We were invited to ask: what part of this saint’s story resonates with you? What wisdom does she have for the church today as it discerns about women’s participation? And if this saint was in the synod assembly, what might be her message or intervention?
Part of the pain of these stories is how frequently the saints are ahead of the Church. St. Clare was on her deathbed when she at last was given approval by the pope for the rule of life that she had been petitioning for. St. Teresa of Avila spent time in prison for her attempted reforms of the Carmelite order before eventually receiving approval. St. Thecla faced multiple attempts at execution for her decision to forego life as a wife and mother for one of itinerant preaching, inspired by her teacher St. Paul.

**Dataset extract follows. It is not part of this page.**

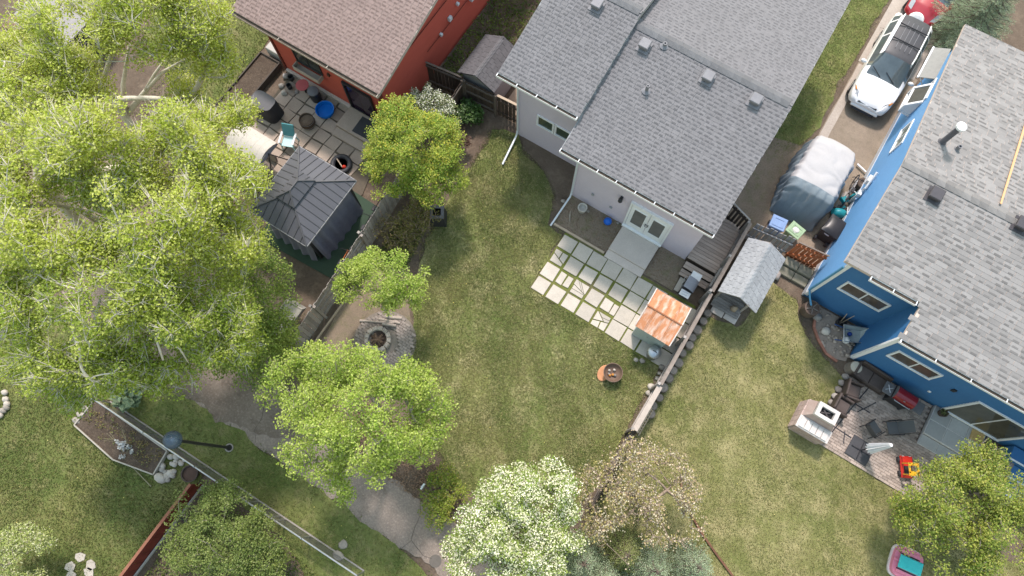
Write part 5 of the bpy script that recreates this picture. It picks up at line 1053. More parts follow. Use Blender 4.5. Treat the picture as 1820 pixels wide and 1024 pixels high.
# ------------------------------------------------------------------ cars
def lerp_tab(tab, x):
    for (a, *p), (b, *q) in zip(tab[:-1], tab[1:]):
        if a <= x <= b:
            t = (x-a)/(b-a); return [i+(j-i)*t for i, j in zip(p, q)]
    return list(tab[-1][1:])
def car(name, label, loc, rz, paint, roofm, tab, glassm, cuts, L, wheels, gname=None):
    """tab: x, half width, sill z, belt z, roof z, roof half width; x 0 = nose.  cuts: hood/windscreen/roof/rear stations"""
    o = thing(name, label, 'car', loc, rz); xs = [L*i/60 for i in range(61)]
    for c in cuts.values():
        if not isinstance(c, tuple): xs.append(c)
    xs = sorted(set(round(x, 4) for x in xs)); rows = []
    K = 9
    for x in xs:
        hw, sill, belt, top, rw = lerp_tab(tab, x); r = []
        pts = [(hw*.93, sill), (hw*.99, sill+.16), (hw, (sill+belt)/2+.05), (hw*.985, belt-.06), (hw*.95, belt), (rw+(hw*.95-rw)*.35, belt+(top-belt)*.62), (rw, top-.035), (rw*.62, top+.01), (0, top+.022)]
        rows.append([(x, -y, z) for y, z in pts]+[(x, y, z) for y, z in pts[-2::-1]])
    n = len(rows[0]); V = [p for r in rows for p in r]; parts = {}
    for i in range(len(xs)-1):
        xm = (xs[i]+xs[i+1])/2; hw, sill, belt, top, rw = lerp_tab(tab, xm)
        for j in range(n-1):
            k = j if j < K-1 else n-2-j; tall = top-belt > .12
            if cuts['ws0'] < xm < cuts['ws1'] and k >= 5: p = 'windshield'
            elif cuts['rg0'] < xm < cuts['rg1'] and k >= 5: p = 'rear_window'
            elif cuts['ws1'] < xm < cuts['rg0'] and k >= 6: p = 'roof_panel'
            elif k in (4,) and tall and cuts['sg0'] < xm < cuts['sg1'] and not any(abs(xm-c) < .035 for c in cuts.get('pillars', ())): p = 'side_window'+('' if j < K-1 else '_r')
            elif k == 0: p = 'sill'
            elif xm < cuts['ws0'] and k >= 5: p = 'hood'
            else: p = 'body'
            parts.setdefault(p, []).append((i*n+j, i*n+n+j, i*n+n+j+1, i*n+j+1))
    parts.setdefault('body', []).append(tuple(range(n))); parts['body'].append(tuple((len(xs)-1)*n+k for k in range(n-1, -1, -1)))
    mm = {'windshield': glassm, 'rear_window': glassm, 'side_window': glassm, 'roof_panel': roofm, 'sill': BLACKP}
    for p, F in parts.items():
        ids = sorted(set(i for f in F for i in f)); mp = {a: b for b, a in enumerate(ids)}; mb = MB(); mb.v = [V[i] for i in ids]; mb.f = [tuple(mp[i] for i in f) for f in F]
        nm = p.replace('_r', '') if p == 'side_window_r' else p
        mb.to(nm, mm.get(nm, paint), o, smooth=50, world=False)
    hw = tab[len(tab)//2][1]
    wm = None
    for wx in wheels:
        for s in (-1, 1):
            w = MB().lathe([(.33, -.1), (.34, 0), (.33, .1)], n=20); w.v = [(wx+a, s*(hw-.1)+c, .34+b) for a, b, c in w.v]; t = w.to('wheel', BLACKP, o, smooth=True, world=False)
            r = MB().lathe([(.0, .11), (.22, .105), (.23, .09)], n=16); r.v = [(wx+a, s*(hw-.1+c), .34+b) for a, b, c in r.v]; r.to('rim', STEEL, t, world=False)
    return o
WP = M('white_car_paint', (.80, .80, .80), (.78, .78, .78), rough=.25, sc=1, fine=0, coat=.6, spec=.5); RP = M('red_car_paint', (.34, .012, .022), (.32, .012, .02), rough=.28, sc=1, fine=0, coat=.6, spec=.5)
CG = glass('car_glass', (.055, .07, .075), .05); CG.node_tree.nodes['Principled BSDF'].inputs['Specular IOR Level'].default_value = 1.0
suv = car('suv_car', 'white compact sport utility car with a black roof and roof rails on the driveway', (4.42, 20.85, 0), radians(90), WP, M('black_roof', (.055, .053, .058), (.07, .068, .072), rough=.4, sc=2),
    [(0, .60, .34, .62, .64, .42), (.08, .74, .3, .70, .74, .5), (.3, .85, .27, .80, .86, .58), (.7, .90, .25, .93, .97, .62), (1.15, .915, .25, 1.0, 1.05, .66), (1.3, .92, .25, 1.02, 1.10, .66), (2.05, .92, .25, 1.05, 1.60, .60), (2.5, .92, .25, 1.06, 1.66, .60), (3.8, .915, .26, 1.09, 1.66, .58), (4.2, .90, .28, 1.10, 1.60, .56), (4.55, .86, .32, 1.08, 1.14, .60), (4.75, .80, .36, .98, 1.0, .56), (4.82, .72, .4, .8, .82, .5)],
    CG, dict(ws0=1.18, ws1=2.02, rg0=4.2, rg1=4.52, sg0=1.5, sg1=4.35, pillars=(2.25, 3.2, 4.0)), 4.82, (.85, 3.7))
for s in (-1, 1):
    MB().tube([(2.0, s*.62, 1.63), (2.3, s*.625, 1.70), (3.8, s*.6, 1.71), (4.15, s*.58, 1.63)], .028, 6).to('roof_rail', WP, suv, world=False)
    m = MB().blob(1.62, s*1.06, 1.08, .08, .13, .09, 1, rough=.02, nu=12, nv=8).to('mirror', WP, suv, smooth=True, world=False)
    MB().poly3([(.10, s*.50, .71), (.14, s*.72, .72), (.55, s*.86, .89), (.33, s*.60, .885)] if s < 0 else [(.33, s*.60, .885), (.55, s*.86, .89), (.14, s*.72, .72), (.10, s*.50, .71)], .03).to('headlight', M('lamp_lens', (.42, .44, .46), rough=.1), suv, world=False)
    MB().poly3([(.36, s*.70, .897), (.38, s*.78, .892), (.56, s*.85, .91), (.50, s*.78, .915)] if s < 0 else [(.50, s*.78, .915), (.56, s*.85, .91), (.38, s*.78, .892), (.36, s*.70, .897)], .02).to('indicator', M('amber_lens', (.55, .2, .03), rough=.2), suv, world=False)
for x in (2.75, 3.55): MB().tube([(x, -.6, 1.73), (x, .6, 1.73)], .025, 6).to('cross_bar', BLACK, suv, world=False)
for y in (-.3, -.1, .1, .3): MB().box(3.1, y, 1.685, 1.5, .018, .012).to('roof_rib', M('rib_grey', (.22, .22, .23)), suv, world=False)
MB().box(.10, 0, .60, .12, .84, .13, ry=-.5, bev=.02).to('grille', BLACKP, suv, world=False)
MB().lathe([(.05, .0), (.07, .012), (.05, .02)], .05, 0, .69, 14, sx=.7).to('badge', STEEL, suv, world=False)
MB().box(.02, 0, .36, .14, 1.2, .16, bev=.05).to('bumper', WP, suv, world=False); MB().box(-.02, 0, .27, .14, 1.0, .09, bev=.03).to('air_dam', BLACKP, suv, world=False)
for y in (-.45, .15): MB().bar((1.22, y, 1.10), (1.45, y+.5, 1.25), .018).to('wiper', BLACK, suv, world=False)
sp_ = MB().lathe([(0, .2), (.28, .2), (.33, .12), (.33, 0)], n=20); sp_.v = [(4.76+c, a, .95+b) for a, b, c in sp_.v]; sp_.to('spare_wheel_cover', WP, suv, smooth=40, world=False)
rc = car('hatchback_car', 'red hatchback parked behind the white car at the top edge', (4.55, 26.15, 0), radians(80), RP, RP,
    [(0, .52, .3, .52, .56, .36), (.1, .70, .27, .62, .66, .46), (.5, .80, .25, .78, .84, .55), (1.0, .84, .24, .88, .94, .6), (1.1, .84, .24, .90, .98, .6), (1.9, .85, .24, .95, 1.42, .56), (2.4, .85, .24, .96, 1.48, .56), (3.3, .84, .26, .98, 1.44, .54), (3.8, .80, .3, .96, 1.0, .5), (4.0, .7, .36, .8, .82, .45)],
    CG, dict(ws0=1.0, ws1=1.85, rg0=3.35, rg1=3.75, sg0=1.3, sg1=3.5, pillars=(2.1, 2.9)), 4.0, (.75, 3.2))
for s in (-1, 1): MB().poly3([(.12, s*.48, .67), (.2, s*.68, .66), (.62, s*.77, .86), (.42, s*.55, .845)] if s < 0 else [(.42, s*.55, .845), (.62, s*.77, .86), (.2, s*.68, .66), (.12, s*.48, .67)], .03).to('headlight', M('lamp_lens', (.42, .44, .46), rough=.1), rc, world=False)
# ------------------------------------------------------------------ along the blue side wall
def bike(label, loc, rz, mat, s=1.0, lay=0.0, name='bicycle'):
    o = thing(name, label, 'bicycle', loc, rz); R_ = .31*s
    for x in (-.48*s, .48*s):
        pts = [(x+R_*cos(a), 0, R_+R_*sin(a)) for a in [2*pi*k/18 for k in range(19)]]; w = MB().tube(pts, .022*s, 6, cap=False).to('wheel', BLACKP, o, world=False)
        mb = MB()
        for k in range(8): a = 2*pi*k/8; mb.tube([(x, 0, R_), (x+R_*.96*cos(a), 0, R_+R_*.96*sin(a))], .004, 4)
        mb.to('spokes', STEEL, w, world=False)
    f = MB()
    for p, q in (((-.48, .31), (-.12, .28)), ((-.12, .28), (-.2, .75)), ((-.2, .68), (.32, .72)), ((-.12, .28), (.34, .62)), ((-.48, .31), (-.2, .68)), ((.48, .31), (.30, .85))): f.tube([(p[0]*s, 0, p[1]*s), (q[0]*s, 0, q[1]*s)], .018*s, 6)
    f.to('frame', mat, o, world=False); MB().tube([(.2*s, -.28*s, .9*s), (.28*s, -.2*s, .88*s), (.3*s, 0, .86*s), (.28*s, .2*s, .88*s), (.2*s, .28*s, .9*s)], .014*s, 6).to('handlebar', BLACK, o, world=False)
    MB().box(-.22*s, 0, .76*s, .24*s, .13*s, .05*s, bev=.02).to('saddle', BLACKP, o, world=False)
    o.rotation_euler = (lay, 0, rz); return o
bike('bicycle leaning on the blue side wall behind the covered car', (5.5, 17.2, 0), radians(90), M('pale_frame', (.45, .43, .42), rough=.4), lay=radians(0))
x, y = at(1507, 352, .3); tr = thing('tricycle', 'teal child tricycle beside the covered car', 'tricycle', (x, y, 0), radians(60)); TEAL = M('teal_plastic', (.02, .26, .30), (.018, .22, .26), rough=.4)
MB().tube([(.35, 0, .2), (.25, 0, .45), (-.3, 0, .25)], .035, 6).box(-.18, 0, .28, .3, .26, .05, bev=.02).box(-.34, 0, .3, .06, .28, .22, bev=.02).to('frame', TEAL, tr, world=False)
MB().tube([(.22, -.25, .55), (.27, 0, .52), (.22, .25, .55)], .02, 6).to('handlebar', M('white_plastic', (.7, .72, .72)), tr, world=False)
for x_, y_, r_ in ((.36, 0, .2), (-.35, -.25, .13), (-.35, .25, .13)):
    w = MB().lathe([(r_, -.035), (r_, .035)], n=16); w.v = [(x_+a, y_+c, r_+b) for a, b, c in w.v]; w.to('wheel', TEAL, tr, world=False)
x, y = at(1492, 378, .2); tr2 = thing('ride_on_toy', 'teal plastic ride-on toy in front of the tricycle', 'toy', (x, y, 0), radians(20))
mb = MB().grid(lambda u, v: (-.32+.64*u, (-.2+.4*v)*(1-.5*abs(2*u-1)**3), .16+.2*sin(pi*u)**.6*sin(pi*v)**.5), 14, 10); mb.to('body', TEAL, tr2, smooth=True, world=False)
for x_ in (-.22, .22):
    for s in (-1, 1):
        w = MB().lathe([(.1, -.03), (.1, .03)], n=12); w.v = [(x_+a, s*.2+c, .1+b) for a, b, c in w.v]; w.to('wheel', BLACKP, tr2, world=False)
MB().tube([(.2, -.16, .48), (.18, 0, .5), (.2, .16, .48)], .018, 6).to('handlebar', M('white_plastic', (.7, .72, .72)), tr2, world=False)
x, y = at(1507, 392, .3); tag(MB().lathe([(0, 0), (.15, .02), (.2, .18), (.16, .34), (.07, .42), (0, .44)], x, y, 0, 14).to('flower_pot', M('white_ceramic', (.60, .60, .57), (.45, .44, .42), sc=9), smooth=True), 'small pale pot between the garbage cart and the toys', 'pot')
x, y = at(1533, 325, .4); tag(MB().lathe([(0, .0), (.26, .02), (.28, .3), (.24, .42), (.16, .44), (0, .36)], x, y, 0, 16, sx=.8).to('wicker_basket', M('dark_wicker', (.07, .05, .04), (.13, .10, .08), sc=22, wid=.1), smooth=30), 'dark wicker basket at the foot of the blue side wall', 'basket')
tag(MB().bar((5.3, 18.6, .12), (5.75, 18.45, .12), .06).to('white_pipe', WHITE), 'short white pipe sticking out from the foundation of the blue side wall', 'pipe')
wr = thing('wood_planks', 'bundle of loose planks lying along the blue side wall', 'planks', (5.5, 16.7, 0))
for k in range(3): MB().box(5.38+k*.11, 16.6+k*.1, .02+k*.01, .09, 1.1, .03, rz=.06*k).to('plank', WOODG, wr)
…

We are in a moment today of new pathways emerging – even as at times it’s hard to know exactly what is unfolding. Check out the voices of synod members reflecting on building pathways for women in a synodal Church in this collection of videos from the World Women’s Observatory, a project of the World Union of Catholic Women’s Organizations (WUCWO).
They include calls for expanded participation in decision making, governance, and in our liturgical life – including permission to proclaim the gospel and preach. These calls are fueled by an urgency to be visible and have a voice in every space where we gather to live the mission of the gospel with greater authenticity.
In these final weeks of the synod we continue to join ours hearts in prayer —
All you holy men and women, pray for us.
Pray for the Synod.
And friends – we would ask you to pray for us in DD as we continue to seek to be partners on this synodal journey – trusting in the Spirit, and seeking Christ who is the way-maker.